The Power Of Refresh Rates

Cowboy X

Newcomer
This quote says it all ( courtesy THG ) :

" Suitability In Practice: AMD Plainly For Gaming Fans

If you're looking for a high-performance system for 3D games, you could do no better than to go with the AMD system. In particular, it does not create problems in the SLI setup with the nForce4 SLI chipset. The extra performance produced by the increased refresh rate makes itself noticeable above all in mainstream 3D games. "

Who needs pipelines ??

Gimme some more screen refreshes :)
 
Rofl it increase the refreshrate actually decreases preformance because it uses up memory bandwidth.
 
bloodbob said:
Rofl it increase the refreshrate actually decreases preformance because it uses up memory bandwidth.

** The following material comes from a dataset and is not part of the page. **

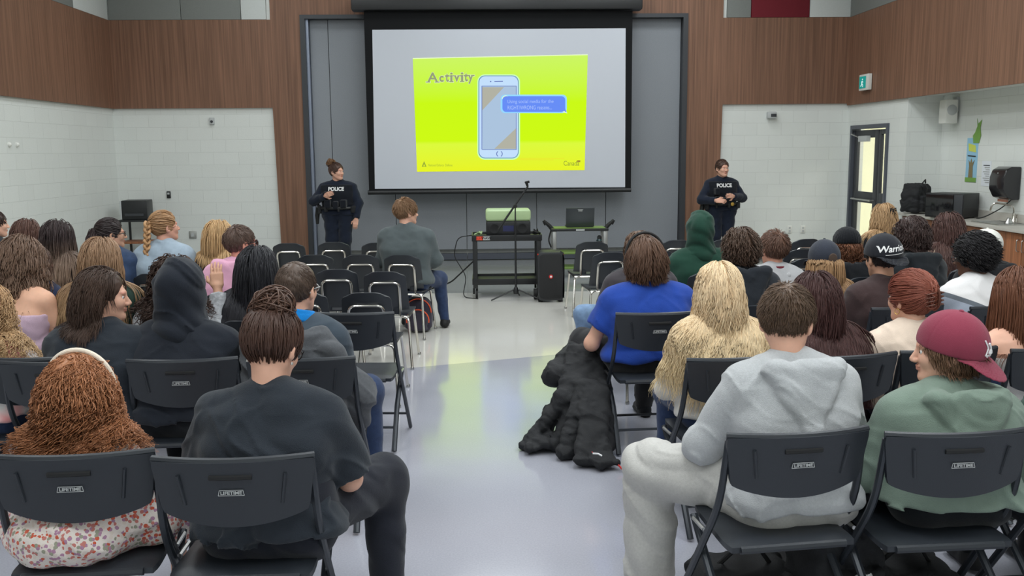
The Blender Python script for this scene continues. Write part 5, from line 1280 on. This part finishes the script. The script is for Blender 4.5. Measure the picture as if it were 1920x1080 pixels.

Stop trying to rain on our parade .................. this is a new and legitimate optimisation :D Shader replacement with screen refreshes .
 
Hmmm... Is there any technical reason why LCD screens are locked in to fixed refresh rates, rather than just being refreshed only when a new frame is actually ready to be displayed?
 
They aren't locked to fixed refresh rates, at least not on the interface side. However, updating all pixels is a process that takes time, and given the high response times there probably isn't much reason to spend money on components that could work faster.
 
I think arjan was thinking about temporarily lowering the refresh rate, and the same idea has hit me too. Can't a TFT show a stable image at significantly lower refresh rates than 60 Hz? That could be used in games. So if your game isn't ready with the next frame after 1/60 second, don't resend the old frame. Wait until the new frame is ready, and send it directly when it is. Effectively getting rid of the quantized framerates with vSync enabled, with a lower latency than triple buffering.

Ie a refresh rate that varies dynamically to follow how fast you can render.
 
Oops :oops:
I guess that should indeed be possible, however a fixed framerate is better (if sustainable).
 
Basic said:
Ie a refresh rate that varies dynamically to follow how fast you can render.
It would confuse the hell out of the monitor, it would lose synch all the time. Older monitors could be wrecked in this manner, but I think newer are smarter. The screen would likely go black constantly however, so you couldn't see anything anyway; most unfortunate! :D

Besides, the savings of going below 60Hz would be limited to say the least. By doubling from 60 to 120, bandwidth useage jumps by 100%, but lowering from 60 to 40 is only 33%, and I don't think anyone would want to game at less than 40Hz even if it was possible (many monitors won't synch to anything less than 50Hz).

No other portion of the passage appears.